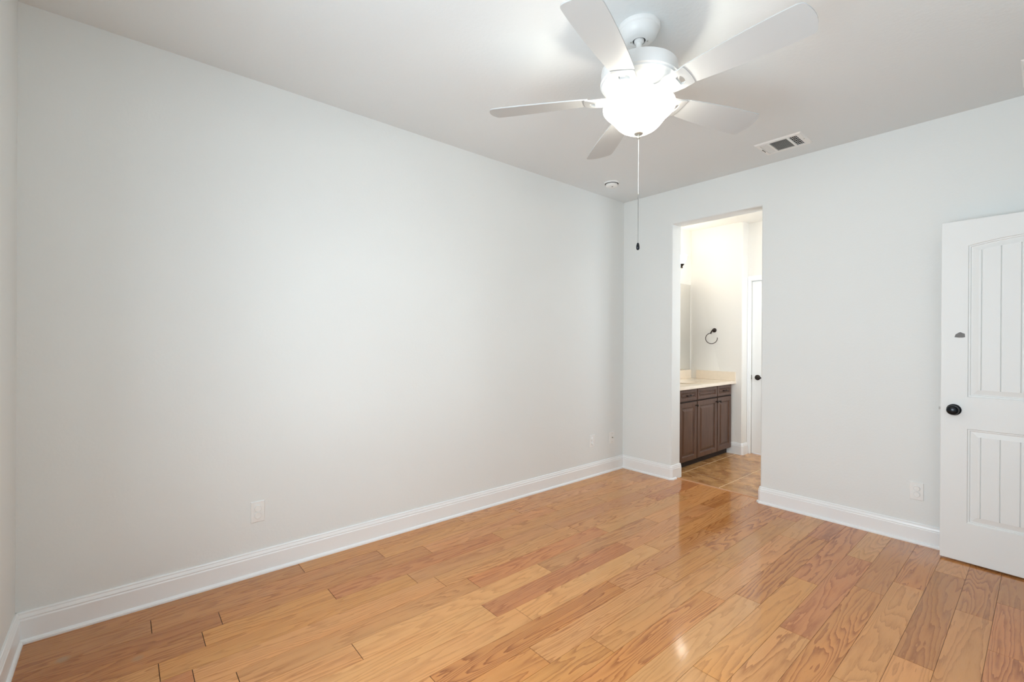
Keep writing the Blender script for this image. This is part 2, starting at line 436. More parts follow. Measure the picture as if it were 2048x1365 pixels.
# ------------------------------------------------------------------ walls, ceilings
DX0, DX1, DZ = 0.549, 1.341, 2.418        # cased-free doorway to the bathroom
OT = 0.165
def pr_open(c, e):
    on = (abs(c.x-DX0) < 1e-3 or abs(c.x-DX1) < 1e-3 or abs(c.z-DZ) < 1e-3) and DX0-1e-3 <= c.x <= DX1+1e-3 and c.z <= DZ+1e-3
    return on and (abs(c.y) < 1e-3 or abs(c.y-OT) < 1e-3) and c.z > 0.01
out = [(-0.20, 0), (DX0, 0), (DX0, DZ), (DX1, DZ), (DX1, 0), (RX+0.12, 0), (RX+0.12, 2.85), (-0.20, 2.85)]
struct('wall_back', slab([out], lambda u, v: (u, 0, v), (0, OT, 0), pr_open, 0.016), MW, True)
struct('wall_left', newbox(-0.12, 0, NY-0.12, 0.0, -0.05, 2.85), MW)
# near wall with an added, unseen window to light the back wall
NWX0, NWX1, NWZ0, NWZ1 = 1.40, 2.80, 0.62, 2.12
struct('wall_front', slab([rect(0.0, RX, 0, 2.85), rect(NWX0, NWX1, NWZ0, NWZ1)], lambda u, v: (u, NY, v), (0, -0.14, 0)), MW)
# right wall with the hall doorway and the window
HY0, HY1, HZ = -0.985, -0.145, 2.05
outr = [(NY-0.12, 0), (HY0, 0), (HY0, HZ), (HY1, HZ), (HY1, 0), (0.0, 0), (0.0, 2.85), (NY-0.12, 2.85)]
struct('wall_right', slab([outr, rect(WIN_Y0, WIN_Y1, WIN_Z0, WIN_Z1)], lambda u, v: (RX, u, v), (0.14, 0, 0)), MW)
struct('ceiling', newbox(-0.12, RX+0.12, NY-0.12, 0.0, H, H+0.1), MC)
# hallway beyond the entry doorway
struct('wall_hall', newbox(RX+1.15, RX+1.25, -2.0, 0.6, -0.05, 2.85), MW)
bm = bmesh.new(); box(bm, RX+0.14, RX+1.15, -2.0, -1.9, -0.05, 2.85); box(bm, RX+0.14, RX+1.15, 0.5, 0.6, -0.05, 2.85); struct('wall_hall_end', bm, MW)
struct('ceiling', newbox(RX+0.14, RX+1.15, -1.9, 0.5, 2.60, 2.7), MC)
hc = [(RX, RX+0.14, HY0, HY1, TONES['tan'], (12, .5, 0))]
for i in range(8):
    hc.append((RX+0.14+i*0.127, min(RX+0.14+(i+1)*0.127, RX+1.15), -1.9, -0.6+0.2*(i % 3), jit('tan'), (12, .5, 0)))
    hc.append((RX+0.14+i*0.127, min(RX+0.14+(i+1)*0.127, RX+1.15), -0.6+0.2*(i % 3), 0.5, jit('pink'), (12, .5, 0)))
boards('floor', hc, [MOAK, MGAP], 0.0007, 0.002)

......

WHAT IS NEEDED →
Transcribe the whole listing exactly. Pictures are excluded.

FULL OUTPUT →
Keep writing the Blender script for this image. This is part 2, starting at line 436. More parts follow. Measure the picture as if it were 2048x1365 pixels.
# ------------------------------------------------------------------ walls, ceilings
DX0, DX1, DZ = 0.549, 1.341, 2.418        # cased-free doorway to the bathroom
OT = 0.165
def pr_open(c, e):
    on = (abs(c.x-DX0) < 1e-3 or abs(c.x-DX1) < 1e-3 or abs(c.z-DZ) < 1e-3) and DX0-1e-3 <= c.x <= DX1+1e-3 and c.z <= DZ+1e-3
    return on and (abs(c.y) < 1e-3 or abs(c.y-OT) < 1e-3) and c.z > 0.01
out = [(-0.20, 0), (DX0, 0), (DX0, DZ), (DX1, DZ), (DX1, 0), (RX+0.12, 0), (RX+0.12, 2.85), (-0.20, 2.85)]
struct('wall_back', slab([out], lambda u, v: (u, 0, v), (0, OT, 0), pr_open, 0.016), MW, True)
struct('wall_left', newbox(-0.12, 0, NY-0.12, 0.0, -0.05, 2.85), MW)
# near wall with an added, unseen window to light the back wall
NWX0, NWX1, NWZ0, NWZ1 = 1.40, 2.80, 0.62, 2.12
struct('wall_front', slab([rect(0.0, RX, 0, 2.85), rect(NWX0, NWX1, NWZ0, NWZ1)], lambda u, v: (u, NY, v), (0, -0.14, 0)), MW)
# right wall with the hall doorway and the window
HY0, HY1, HZ = -0.985, -0.145, 2.05
outr = [(NY-0.12, 0), (HY0, 0), (HY0, HZ), (HY1, HZ), (HY1, 0), (0.0, 0), (0.0, 2.85), (NY-0.12, 2.85)]
struct('wall_right', slab([outr, rect(WIN_Y0, WIN_Y1, WIN_Z0, WIN_Z1)], lambda u, v: (RX, u, v), (0.14, 0, 0)), MW)
struct('ceiling', newbox(-0.12, RX+0.12, NY-0.12, 0.0, H, H+0.1), MC)
# hallway beyond the entry doorway
struct('wall_hall', newbox(RX+1.15, RX+1.25, -2.0, 0.6, -0.05, 2.85), MW)
bm = bmesh.new(); box(bm, RX+0.14, RX+1.15, -2.0, -1.9, -0.05, 2.85); box(bm, RX+0.14, RX+1.15, 0.5, 0.6, -0.05, 2.85); struct('wall_hall_end', bm, MW)
struct('ceiling', newbox(RX+0.14, RX+1.15, -1.9, 0.5, 2.60, 2.7), MC)
hc = [(RX, RX+0.14, HY0, HY1, TONES['tan'], (12, .5, 0))]
for i in range(8):
    hc.append((RX+0.14+i*0.127, min(RX+0.14+(i+1)*0.127, RX+1.15), -1.9, -0.6+0.2*(i % 3), jit('tan'), (12, .5, 0)))
    hc.append((RX+0.14+i*0.127, min(RX+0.14+(i+1)*0.127, RX+1.15), -0.6+0.2*(i % 3), 0.5, jit('pink'), (12, .5, 0)))
boards('floor', hc, [MOAK, MGAP], 0.0007, 0.002)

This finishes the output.